**Exercise instructions**
Leave out the pictures and copy everything else below exactly.

**Exercise material**
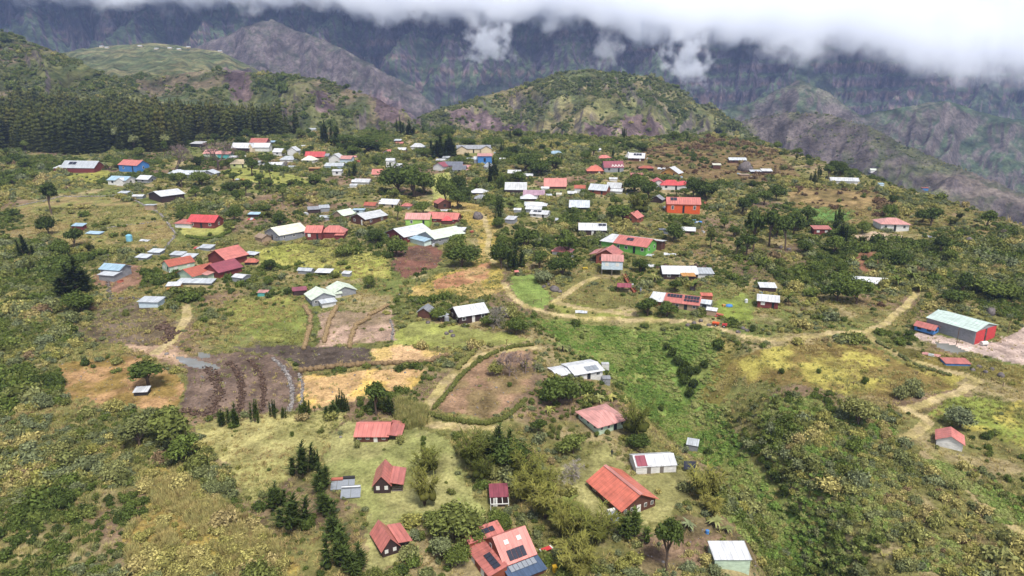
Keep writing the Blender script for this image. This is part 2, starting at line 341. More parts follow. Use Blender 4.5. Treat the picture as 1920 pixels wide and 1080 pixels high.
# ------------------------------------------------------------------ the mountain wall behind, above the last ridges
def mz(x, y):
    t = x/y
    crest = np.interp(t, [-1.1, -.5, 0, .3, .7, 1.1], [470, 480, 500, 490, 480, 470])
    base = np.interp(t, [-1.1, -.45, -.1, .2, .6, 1.1], [60, 20, -40, -90, -150, -170])
    s = np.clip((y-2080)/760, 0, 1.1)
    u = t*2500
    z = base + (crest-base)*s**1.7
    wv = 70*(fbm(u/420+1.3, y/900, 3)-.5)*2
    r1 = ridged((u+wv*2)/330, y/2600+4.4, 2); r2 = ridged((u+wv)/125, y/700+8.8, 3); r3 = ridged(u/46+.5*fbm(u/90, y/90, 2), y/240, 3); r4 = ridged(u/17+.4*fbm(u/40, y/40, 2), y/120, 2)
    env = smooth(0, .3, s)*.5 + .5
    cliff = smooth(.12, .4, t)                      # the right half is a smoother banded cliff
    z = z + env*((r1-.6)*260*(1-.55*cliff) + (r2-.6)*130*(1-.35*cliff) + (r3-.6)*92 + (r4-.6)*34)
    # ledges
    st = z/46 + .25*(fbm(x/120, y/120, 2)-.5); led = (np.floor(st)+smooth(.55, 1, st-np.floor(st)))*46
    z = z*(1-.6*cliff) + led*.6*cliff
    for (ua, va, Da), (ub, vb, Db), ss in SPURS:
        a = np.array((tu(ua)*Da, Da)); b = np.array((tu(ub)*Db, Db)); za = CZ+Da*math.tan(elev(va)); zb = CZ+Db*math.tan(elev(vb))
        d = b-a; L = d@d; q = np.clip(((x-a[0])*d[0]+(y-a[1])*d[1])/L, 0, 1)
        wob = 14*(fbm(q*9+ua, q*0+va, 2)-.5)
        dist = np.hypot(x-a[0]-q*d[0], y-a[1]-q*d[1])
        h = za+(zb-za)*q**.85 + wob - ss*dist*(.75+.5*r3) + 58*(r3-.6) + 22*(r4-.6)
        z = np.maximum(z, h)
    return z + 9*(fbm(x/22, y/22, 3)-.5)
SPURS = [((780,45,2500),(705,130,2120),1.0), ((853,58,2480),(925,185,2090),.95), ((853,58,2480),(800,170,2110),1.05), ((967,98,2350),(905,175,2100),.9), ((967,98,2350),(1010,170,2100),1.0),
         ((1058,78,2420),(1075,150,2100),1.0), ((1130,88,2400),(1190,165,2100),1.0), ((1220,95,2400),(1290,170,2100),1.0), ((640,20,2600),(560,110,2150),.9), ((420,10,2600),(360,90,2120),.9),
         ((300,5,2650),(200,80,2130),.85), ((90,0,2600),(30,70,2130),.8), ((1500,110,2450),(1420,190,2110),.9), ((1740,130,2420),(1660,215,2110),.9), ((1860,150,2400),(1800,230,2110),.9)]
def build_mountain():
    ts = np.linspace(-1.05, 1.05, 1250); ys = np.arange(2080, 2990, 4.0)
    T, Y = np.meshgrid(ts, ys); X = T*Y; Z = mz(X, Y)
    gx = np.gradient(Z, axis=1)/np.gradient(X, axis=1); gy = np.gradient(Z, axis=0)/np.gradient(Y, axis=0); nz = 1/np.sqrt(1+gx*gx+gy*gy)
    n1 = fbm(X/150, Y/150, 4); n2 = fbm(X/30, Y/30+Z/30, 4); n3 = fbm(X/400, Z/14, 3)
    veg = smooth(.42, .62, nz*.75 + .3*(n1-.3)); 
    a = np.array(col(92,84,92)); b = np.array(col(78,92,68)); c = np.array(col(120,102,98)); e = np.array(col(38,38,50))  # rock and plant colours darkened: shadow of the clouds put into them
    cc = a*(1-smooth(.5, .62, n3))[..., None] + c*smooth(.5, .62, n3)[..., None]
    cc = cc*(1-veg)[..., None] + b*veg[..., None]; f = (smooth(.5, .62, n2)*.55)[..., None]; cc = cc*(1-f) + e*f
    V = np.stack([X, Y, Z], -1).reshape(-1, 3); ny, nx = X.shape; I = np.arange(ny*nx).reshape(ny, nx)
    Q = np.stack([I[:-1, :-1], I[:-1, 1:], I[1:, 1:], I[1:, :-1]], -1).reshape(-1, 4)
    me = mesh_from('mountain', V, Q, MOUNT, True)
    at = me.color_attributes.new('Col', 'FLOAT_COLOR', 'POINT'); buf = np.ones((ny*nx, 4), np.float32); buf[:, :3] = cc.reshape(-1, 3); at.data.foreach_set('color', buf.ravel())
    tag(link('mountain', me), 'steep dark mountain wall rising into the cloud', 'mountain', None, 'structure')
build_mountain()
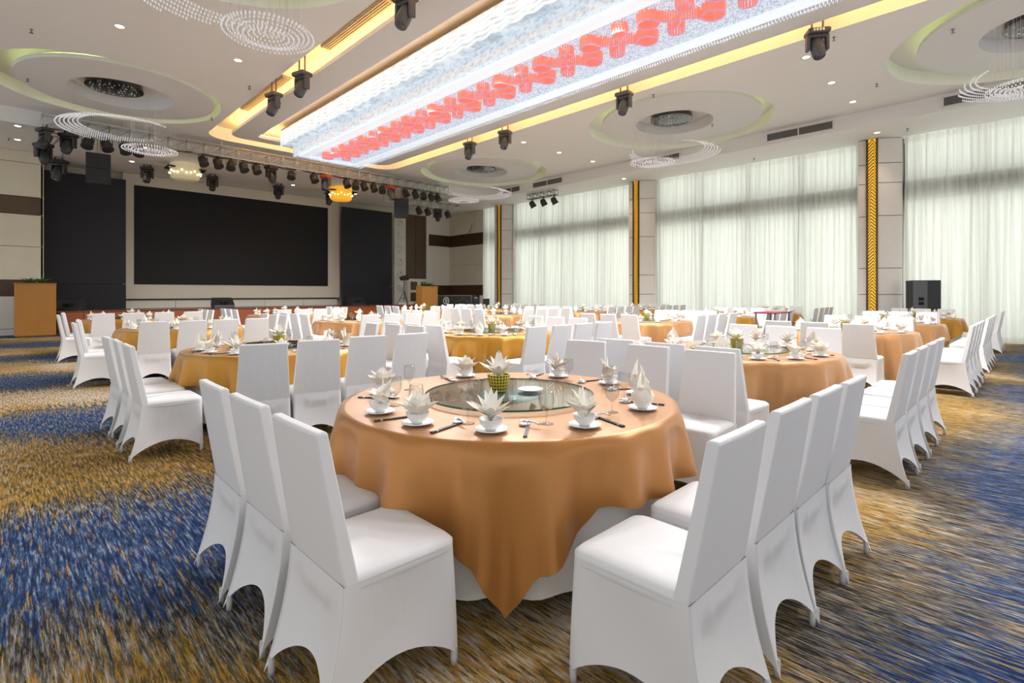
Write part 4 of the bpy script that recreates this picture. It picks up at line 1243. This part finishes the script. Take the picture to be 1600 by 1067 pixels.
ROWS[(0,3)] = ([(1.52,14.3,0),(2.05,14.3,0),(2.62,14.3,0),(3.2,14.3,0)],
               [(1.02,13.80,R(-90)),(1.15,14.8,R(-90)),(1.2,15.4,R(-90))], ROWS[(0,3)][2])
ROWS[(1,0)] = ([(4.79,.93,0),(5.3,.93,0),(5.85,.93,0),(6.4,.93,0)],
               [(4.35,1.82,R(-92)),(4.37,2.3,R(-90)),(4.38,2.82,R(-88))],
               [(7.10,1.9,R(92)),(7.12,2.42,R(90)),(7.12,2.92,R(88))])
ROWS[(2,0)] = ([(9.4,.9,0),(9.95,.9,0),(10.5,.9,0),(11.05,.9,0)],
               [(8.9,1.82,R(-90)),(8.92,2.38,R(-90)),(8.95,2.9,R(-90))], ROWS[(2,0)][2])
ROWS[(3,0)] = ([(12.37,.9,0),(12.9,.9,0),(13.45,.9,0),(14.0,.9,0)], ROWS[(3,0)][1], ROWS[(3,0)][2])
ROWS[(4,0)] = ([(16.45,.9,0),(17.0,.9,0),(17.5,.9,0)], ROWS[(4,0)][1], ROWS[(4,0)][2])
SIDE = ['camera side','left side','window side']
NTH = {4:['leftmost','second','third','rightmost'], 3:['nearest','middle','farthest']}
for (c, r), sides in ROWS.items():
    tx, ty = TB[(c, r)][0:2]
    for k, rowc in enumerate(sides):
        for i, (x, y, h) in enumerate(rowc):
            d = x*SN + y*CS
            put_chair(x, y, h, 'white covered chair, %s on %s of the %s' % (NTH[len(rowc)][i], SIDE[k], tname(c, r)), d > 9.5)
# dark red tray seen over the third row
root = thing('service_trolley', 'service trolley with dark red rim between the window-side tables', 'trolley', (12.2, 4.1, 0), R(0))
b = MB(); b.bbox(0,1.0,0,.5,.93,.96,.01); build(b, 'top_shelf', 'dark_red_lid', root)
for x, y in ((.03,.03),(.94,.03),(.03,.44),(.94,.44)):
    b = MB(); b.box(x,x+.03,y,y+.03,0,.93); build(b, 'leg', 'dark_grey_metal', root)
b = MB(); b.box(.02,.98,.02,.48,.4,.42); build(b, 'lower_shelf', 'dark_grey_metal', root)
# unused prototypes never leave the scene empty-labelled
for p_ in (CH, FAR):
    assert p_['label']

**Answer to the task**
Keep writing the Blender script for this image. This is part 2, starting at line 341. More parts follow. Use Blender 4.5. Treat the picture as 1920 pixels wide and 1080 pixels high.
# ------------------------------------------------------------------ the mountain wall behind, above the last ridges
def mz(x, y):
    t = x/y
    crest = np.interp(t, [-1.1, -.5, 0, .3, .7, 1.1], [470, 480, 500, 490, 480, 470])
    base = np.interp(t, [-1.1, -.45, -.1, .2, .6, 1.1], [60, 20, -40, -90, -150, -170])
    s = np.clip((y-2080)/760, 0, 1.1)
    u = t*2500
    z = base + (crest-base)*s**1.7
    wv = 70*(fbm(u/420+1.3, y/900, 3)-.5)*2
    r1 = ridged((u+wv*2)/330, y/2600+4.4, 2); r2 = ridged((u+wv)/125, y/700+8.8, 3); r3 = ridged(u/46+.5*fbm(u/90, y/90, 2), y/240, 3); r4 = ridged(u/17+.4*fbm(u/40, y/40, 2), y/120, 2)
    env = smooth(0, .3, s)*.5 + .5
    cliff = smooth(.12, .4, t)                      # the right half is a smoother banded cliff
    z = z + env*((r1-.6)*260*(1-.55*cliff) + (r2-.6)*130*(1-.35*cliff) + (r3-.6)*92 + (r4-.6)*34)
    # ledges
    st = z/46 + .25*(fbm(x/120, y/120, 2)-.5); led = (np.floor(st)+smooth(.55, 1, st-np.floor(st)))*46
    z = z*(1-.6*cliff) + led*.6*cliff
    for (ua, va, Da), (ub, vb, Db), ss in SPURS:
        a = np.array((tu(ua)*Da, Da)); b = np.array((tu(ub)*Db, Db)); za = CZ+Da*math.tan(elev(va)); zb = CZ+Db*math.tan(elev(vb))
        d = b-a; L = d@d; q = np.clip(((x-a[0])*d[0]+(y-a[1])*d[1])/L, 0, 1)
        wob = 14*(fbm(q*9+ua, q*0+va, 2)-.5)
        dist = np.hypot(x-a[0]-q*d[0], y-a[1]-q*d[1])
        h = za+(zb-za)*q**.85 + wob - ss*dist*(.75+.5*r3) + 58*(r3-.6) + 22*(r4-.6)
        z = np.maximum(z, h)
    return z + 9*(fbm(x/22, y/22, 3)-.5)
SPURS = [((780,45,2500),(705,130,2120),1.0), ((853,58,2480),(925,185,2090),.95), ((853,58,2480),(800,170,2110),1.05), ((967,98,2350),(905,175,2100),.9), ((967,98,2350),(1010,170,2100),1.0),
         ((1058,78,2420),(1075,150,2100),1.0), ((1130,88,2400),(1190,165,2100),1.0), ((1220,95,2400),(1290,170,2100),1.0), ((640,20,2600),(560,110,2150),.9), ((420,10,2600),(360,90,2120),.9),
         ((300,5,2650),(200,80,2130),.85), ((90,0,2600),(30,70,2130),.8), ((1500,110,2450),(1420,190,2110),.9), ((1740,130,2420),(1660,215,2110),.9), ((1860,150,2400),(1800,230,2110),.9)]
def build_mountain():
    ts = np.linspace(-1.05, 1.05, 1250); ys = np.arange(2080, 2990, 4.0)
    T, Y = np.meshgrid(ts, ys); X = T*Y; Z = mz(X, Y)
    gx = np.gradient(Z, axis=1)/np.gradient(X, axis=1); gy = np.gradient(Z, axis=0)/np.gradient(Y, axis=0); nz = 1/np.sqrt(1+gx*gx+gy*gy)
    n1 = fbm(X/150, Y/150, 4); n2 = fbm(X/30, Y/30+Z/30, 4); n3 = fbm(X/400, Z/14, 3)
    veg = smooth(.42, .62, nz*.75 + .3*(n1-.3)); 
    a = np.array(col(92,84,92)); b = np.array(col(78,92,68)); c = np.array(col(120,102,98)); e = np.array(col(38,38,50))  # rock and plant colours darkened: shadow of the clouds put into them
    cc = a*(1-smooth(.5, .62, n3))[..., None] + c*smooth(.5, .62, n3)[..., None]
    cc = cc*(1-veg)[..., None] + b*veg[..., None]; f = (smooth(.5, .62, n2)*.55)[..., None]; cc = cc*(1-f) + e*f
    V = np.stack([X, Y, Z], -1).reshape(-1, 3); ny, nx = X.shape; I = np.arange(ny*nx).reshape(ny, nx)
    Q = np.stack([I[:-1, :-1], I[:-1, 1:], I[1:, 1:], I[1:, :-1]], -1).reshape(-1, 4)
    me = mesh_from('mountain', V, Q, MOUNT, True)
    at = me.color_attributes.new('Col', 'FLOAT_COLOR', 'POINT'); buf = np.ones((ny*nx, 4), np.float32); buf[:, :3] = cc.reshape(-1, 3); at.data.foreach_set('color', buf.ravel())
    tag(link('mountain', me), 'steep dark mountain wall rising into the cloud', 'mountain', None, 'structure')
build_mountain()
Write part 4 of the bpy script that recreates this picture. It picks up at line 1243. This part finishes the script. Take the picture to be 1600 by 1067 pixels.
ROWS[(0,3)] = ([(1.52,14.3,0),(2.05,14.3,0),(2.62,14.3,0),(3.2,14.3,0)],
               [(1.02,13.80,R(-90)),(1.15,14.8,R(-90)),(1.2,15.4,R(-90))], ROWS[(0,3)][2])
ROWS[(1,0)] = ([(4.79,.93,0),(5.3,.93,0),(5.85,.93,0),(6.4,.93,0)],
               [(4.35,1.82,R(-92)),(4.37,2.3,R(-90)),(4.38,2.82,R(-88))],
               [(7.10,1.9,R(92)),(7.12,2.42,R(90)),(7.12,2.92,R(88))])
ROWS[(2,0)] = ([(9.4,.9,0),(9.95,.9,0),(10.5,.9,0),(11.05,.9,0)],
               [(8.9,1.82,R(-90)),(8.92,2.38,R(-90)),(8.95,2.9,R(-90))], ROWS[(2,0)][2])
ROWS[(3,0)] = ([(12.37,.9,0),(12.9,.9,0),(13.45,.9,0),(14.0,.9,0)], ROWS[(3,0)][1], ROWS[(3,0)][2])
ROWS[(4,0)] = ([(16.45,.9,0),(17.0,.9,0),(17.5,.9,0)], ROWS[(4,0)][1], ROWS[(4,0)][2])
SIDE = ['camera side','left side','window side']
NTH = {4:['leftmost','second','third','rightmost'], 3:['nearest','middle','farthest']}
for (c, r), sides in ROWS.items():
    tx, ty = TB[(c, r)][0:2]
    for k, rowc in enumerate(sides):
        for i, (x, y, h) in enumerate(rowc):
            d = x*SN + y*CS
            put_chair(x, y, h, 'white covered chair, %s on %s of the %s' % (NTH[len(rowc)][i], SIDE[k], tname(c, r)), d > 9.5)
# dark red tray seen over the third row
root = thing('service_trolley', 'service trolley with dark red rim between the window-side tables', 'trolley', (12.2, 4.1, 0), R(0))
b = MB(); b.bbox(0,1.0,0,.5,.93,.96,.01); build(b, 'top_shelf', 'dark_red_lid', root)
for x, y in ((.03,.03),(.94,.03),(.03,.44),(.94,.44)):
    b = MB(); b.box(x,x+.03,y,y+.03,0,.93); build(b, 'leg', 'dark_grey_metal', root)
b = MB(); b.box(.02,.98,.02,.48,.4,.42); build(b, 'lower_shelf', 'dark_grey_metal', root)
# unused prototypes never leave the scene empty-labelled
for p_ in (CH, FAR):
    assert p_['label']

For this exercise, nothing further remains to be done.